Wednesday, July 25, 2007

What Dems Have Wrought

There was a time when, if you had to testify before a United States Senate committee, you could be sure of at least one thing: you'd testify in a setting free of harassment from visitors seated behind you.

That was true even when the majority party members controlling hearings were hostile to you and were them to skewer you rather than seek information.

Even when the late Sen. Joseph McCarthy was abusing witnesses, he made sure the audience didn't pile on.

During Judge Robert Bork's Supreme Court confirmation hearings, and as recently as Justice Samual Alito's hearings, liberals and leftists in the audiences knew that when Sen. Teddy Kennedy engaged in gross witness abuse, they couldn't shout and cheer him on or they'd be ejected from the hearing room.

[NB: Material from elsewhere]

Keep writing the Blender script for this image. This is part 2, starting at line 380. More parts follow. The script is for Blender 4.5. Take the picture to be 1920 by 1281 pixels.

When Clinton's Housing Secretary, Henry Cisneros, testified before a Senate committee about a hush money scheme to silence his mistress, the Republican's controlling the hearings made sure the audience remained silent despite the outrageous criminal behavior Cisneros was testifying about. (He was later indicted and convicted, after which Clinton gave him a presidential pardon which drew no criticism from Democratic Party office holders and journalists)

Now, with the Democrats in charge of Senate hearings we read in the Raleigh N&O :

"Liar! Liar!" screamed onlookers as Attorney General Alberto Gonzales testified Tuesday before the Senate Judiciary Committee.

"I don't trust you," Sen. Patrick Leahy D-Vt., the committee chairman, told the nation's top law enforcement official.

"Mr. Attorney General, do you expect us to believe that?" an incredulous Sen. Arlen Specter, R-Pa., the senior member of his party on the committee, shot back after a Gonzales explanation.

In a tense political drama -- punctuated by boos and hisses from an audience filled with members of the liberal protest group Code Pink -- the credibility and competence of the head of the Justice Department was challenged by senators who hinted at possible perjury charges as they pointedly warned Gonzales to carefully review his testimony and submit corrections if warranted. [...]
Let the Senators grill Gonzales. If some of them think he's committed perjury, let them follow the law and do what's right.

But they shouldn't let Code Pink and other Democratic Party interest groups engage in witness abuse. That stuff is part of how a police state works. It doesn't belong in America.

Is it too much to ask one of the Democratic Party newspapers such as the NY or LA Times to remind their political allies of that?

1 comments:

Anonymous said...

We hear a lot of whining about the partisan politics of Washington. Our system was designed for partisan politics where political philosophies can be debated in a civil fashion. The whining should be about the lack of civility. I believe the civility level among the democrats is significantly lower than that of the republicans. At the same time, I think that republicans seem to consciously avoid the many opportunities to show how they differ from the democrats--and those differences seem to diminish daily.